Arden Row Assets, LLC v. Commissioner, Basswood Aggregates, LLC v. Commissioner, and Delwood Resources, LLC v. Commissioner
The attorney representing the taxpayer in Lakepoint also represents taxpayers before the Tax Court in the cases of Arden Row Assets, LLC v. Commissioner, Basswood Aggregates, LLC v. Commissioner, and Delwood Resources, LLC v. Commissioner. Based on the alleged backdating in Lakepoint, the taxpayers in Arden Row Assets, Basswood Aggregates, and Delwood Resources filed First Request for Admissions on August 16, 2023, seeking admissions from the IRS as to whether certain penalty approval forms were backdated.
The examinations of all three partnerships in Arden Row Assets, Basswood Aggregates, and Delwood Resources were handled by the same revenue agent and manager. On July 12, 2021, the revenue agent separately emailed his manager with respect to each partnership, informing him that it was likely that penalties would be asserted against each partnership, but did not specify which penalties or the basis for those penalties. On July 14, 2021, the manager responded to the revenue agent’s emails with the subject lines for each email: “I approve penalties.” In the body of each response, the manager simply wrote the name of the partnership, without indicating which penalty he was approving or confirming the basis for asserting the penalties. In an email dated March 11, 2022, the revenue agent asked his manager to sign a penalty approval lead sheet for the three partnerships. The revenue agent wrote: “Ideally (?) the date you use to sign should be either the date you ‘approved’ penalties against Taxpayer (7/14/21) . . . or a little thereafter?”
The taxpayers’ First Request for Admissions seeks to ascertain whether a penalty approval lead sheet (or its equivalent) had been signed by the team manager and whether the revenue agent was asking his manager to backdate his signature on the lead sheet to July 14, 2021, or a date shortly thereafter.

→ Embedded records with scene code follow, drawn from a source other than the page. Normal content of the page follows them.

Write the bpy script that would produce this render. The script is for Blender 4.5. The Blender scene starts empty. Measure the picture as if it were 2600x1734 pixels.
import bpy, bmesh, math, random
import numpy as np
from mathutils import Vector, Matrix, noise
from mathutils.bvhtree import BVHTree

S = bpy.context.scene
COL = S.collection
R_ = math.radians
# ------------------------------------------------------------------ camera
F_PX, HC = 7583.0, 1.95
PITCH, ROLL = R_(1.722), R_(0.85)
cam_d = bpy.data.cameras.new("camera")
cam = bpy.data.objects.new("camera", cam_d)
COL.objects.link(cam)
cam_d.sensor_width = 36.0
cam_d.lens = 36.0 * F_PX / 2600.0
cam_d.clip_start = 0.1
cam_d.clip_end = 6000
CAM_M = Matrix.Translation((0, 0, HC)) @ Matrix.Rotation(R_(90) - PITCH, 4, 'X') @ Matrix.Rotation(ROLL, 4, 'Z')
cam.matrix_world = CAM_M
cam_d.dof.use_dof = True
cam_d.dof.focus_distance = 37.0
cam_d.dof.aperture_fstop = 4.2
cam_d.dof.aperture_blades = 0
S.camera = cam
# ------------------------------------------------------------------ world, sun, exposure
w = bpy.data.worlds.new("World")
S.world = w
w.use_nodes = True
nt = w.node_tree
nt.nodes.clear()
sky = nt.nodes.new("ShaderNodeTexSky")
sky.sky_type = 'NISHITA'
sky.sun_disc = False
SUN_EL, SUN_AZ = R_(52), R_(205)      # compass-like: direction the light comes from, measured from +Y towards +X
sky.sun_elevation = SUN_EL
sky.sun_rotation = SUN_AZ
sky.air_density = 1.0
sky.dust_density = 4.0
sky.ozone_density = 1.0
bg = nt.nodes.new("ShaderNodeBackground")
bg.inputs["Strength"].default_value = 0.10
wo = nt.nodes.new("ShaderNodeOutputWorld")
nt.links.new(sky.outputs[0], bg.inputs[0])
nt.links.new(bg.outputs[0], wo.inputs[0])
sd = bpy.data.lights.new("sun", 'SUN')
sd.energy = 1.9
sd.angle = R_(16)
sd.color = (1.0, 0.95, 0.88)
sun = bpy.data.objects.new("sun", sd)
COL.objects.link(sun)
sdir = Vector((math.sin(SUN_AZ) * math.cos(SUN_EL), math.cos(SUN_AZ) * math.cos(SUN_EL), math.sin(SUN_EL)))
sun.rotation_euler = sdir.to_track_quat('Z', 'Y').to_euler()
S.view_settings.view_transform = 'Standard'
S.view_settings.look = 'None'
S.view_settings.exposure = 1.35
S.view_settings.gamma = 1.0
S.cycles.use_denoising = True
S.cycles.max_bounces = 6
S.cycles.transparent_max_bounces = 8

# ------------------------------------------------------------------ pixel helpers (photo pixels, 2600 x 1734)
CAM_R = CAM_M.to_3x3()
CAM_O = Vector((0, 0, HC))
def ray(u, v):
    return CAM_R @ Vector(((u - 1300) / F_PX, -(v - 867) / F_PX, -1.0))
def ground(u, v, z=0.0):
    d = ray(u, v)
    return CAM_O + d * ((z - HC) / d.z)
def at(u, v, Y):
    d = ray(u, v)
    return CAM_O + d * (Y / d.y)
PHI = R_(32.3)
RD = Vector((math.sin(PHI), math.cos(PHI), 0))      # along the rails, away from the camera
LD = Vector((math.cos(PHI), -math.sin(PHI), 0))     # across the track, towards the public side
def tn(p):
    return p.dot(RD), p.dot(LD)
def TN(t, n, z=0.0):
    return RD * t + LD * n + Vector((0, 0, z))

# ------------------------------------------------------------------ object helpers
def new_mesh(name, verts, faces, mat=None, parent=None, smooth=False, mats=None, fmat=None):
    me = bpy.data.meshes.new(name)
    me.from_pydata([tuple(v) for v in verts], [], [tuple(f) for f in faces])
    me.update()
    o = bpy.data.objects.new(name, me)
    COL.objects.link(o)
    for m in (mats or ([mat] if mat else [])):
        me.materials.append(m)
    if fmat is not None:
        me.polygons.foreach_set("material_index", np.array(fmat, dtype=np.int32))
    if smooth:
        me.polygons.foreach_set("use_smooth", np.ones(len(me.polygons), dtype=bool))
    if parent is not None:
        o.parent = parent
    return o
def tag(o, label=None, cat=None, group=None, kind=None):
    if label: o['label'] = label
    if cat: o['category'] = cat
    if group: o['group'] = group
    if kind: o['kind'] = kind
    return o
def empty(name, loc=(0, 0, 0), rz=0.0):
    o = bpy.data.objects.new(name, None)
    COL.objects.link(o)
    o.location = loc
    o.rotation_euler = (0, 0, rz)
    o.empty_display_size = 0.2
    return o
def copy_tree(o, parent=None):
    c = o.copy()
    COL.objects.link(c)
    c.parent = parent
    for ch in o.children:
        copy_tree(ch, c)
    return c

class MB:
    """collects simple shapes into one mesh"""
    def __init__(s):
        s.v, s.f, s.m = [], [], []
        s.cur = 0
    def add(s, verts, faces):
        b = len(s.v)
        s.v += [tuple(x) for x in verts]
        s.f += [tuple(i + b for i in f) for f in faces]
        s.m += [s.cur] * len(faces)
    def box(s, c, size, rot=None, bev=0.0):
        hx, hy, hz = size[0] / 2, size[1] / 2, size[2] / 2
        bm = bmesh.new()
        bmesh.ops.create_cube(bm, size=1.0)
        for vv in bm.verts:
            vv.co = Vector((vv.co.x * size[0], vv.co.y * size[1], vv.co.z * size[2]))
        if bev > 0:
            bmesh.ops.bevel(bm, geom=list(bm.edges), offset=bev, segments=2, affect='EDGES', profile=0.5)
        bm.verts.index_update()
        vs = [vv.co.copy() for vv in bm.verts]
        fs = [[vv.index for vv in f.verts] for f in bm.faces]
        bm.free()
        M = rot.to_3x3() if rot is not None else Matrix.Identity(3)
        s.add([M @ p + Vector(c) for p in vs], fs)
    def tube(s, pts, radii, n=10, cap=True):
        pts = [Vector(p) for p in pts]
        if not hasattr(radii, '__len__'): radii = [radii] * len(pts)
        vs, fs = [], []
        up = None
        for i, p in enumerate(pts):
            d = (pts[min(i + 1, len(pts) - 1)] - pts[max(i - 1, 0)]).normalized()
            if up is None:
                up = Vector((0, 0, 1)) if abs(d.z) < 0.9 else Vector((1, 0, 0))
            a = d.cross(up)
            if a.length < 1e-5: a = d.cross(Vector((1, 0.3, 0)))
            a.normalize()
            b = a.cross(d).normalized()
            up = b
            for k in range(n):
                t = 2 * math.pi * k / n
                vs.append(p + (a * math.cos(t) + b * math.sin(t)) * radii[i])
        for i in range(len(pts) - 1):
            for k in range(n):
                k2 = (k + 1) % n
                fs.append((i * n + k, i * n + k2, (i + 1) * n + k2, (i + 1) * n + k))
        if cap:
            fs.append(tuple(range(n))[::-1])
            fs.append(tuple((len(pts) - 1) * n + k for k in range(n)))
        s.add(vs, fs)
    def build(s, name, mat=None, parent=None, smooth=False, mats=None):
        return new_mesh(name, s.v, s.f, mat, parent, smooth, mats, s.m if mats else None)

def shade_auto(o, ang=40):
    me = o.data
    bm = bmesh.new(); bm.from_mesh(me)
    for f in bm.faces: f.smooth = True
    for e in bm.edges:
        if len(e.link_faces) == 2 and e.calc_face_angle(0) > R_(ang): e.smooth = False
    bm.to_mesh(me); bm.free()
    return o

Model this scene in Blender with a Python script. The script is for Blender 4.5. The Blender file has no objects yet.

Even more troubling, the First Request for Admissions seeks to ascertain whether the revenue agent also attached to the email dated March 11, 2022, workpapers and a signed penalty lead sheet from an unrelated audit to provide the manager with “backup” examples. In seeking this information, the First Request for Admissions notes that the manager responded by writing: “All 3 are signed with the date of July 14, 2021. Thanks for giving me all the ‘backup’ too!”
Takeaways
While the IRS has historically been given substantial deference by the Tax Court, these recent events are deeply problematic and might reveal broader and systemic issues within the IRS. These incidents also have come to light at a time when recent IRS funding provided by the Inflation Reduction Act is being targeted, and the IRS is at risk of losing additional funding that it has so desperately needed.
The Court, however, seems to be taking note of these missteps by the IRS, as evidenced by the recent Memorandum Opinion in Lakepoint. In an Opinion served on August 28, 2023, the Court also admonished the IRS in the case of R. J. Channels, Inc. v. Commissioner, T.C. Memo. 2023-109, for its “common practice” of reconstructing a statutory notice of deficiency from electronic databases when the IRS was unable to produce a copy of the original notice, stating that such practice was “disconcerting” and “created doubt” as to whether the accuracy-related penalty asserted in the notice was, in fact, ever determined by the IRS.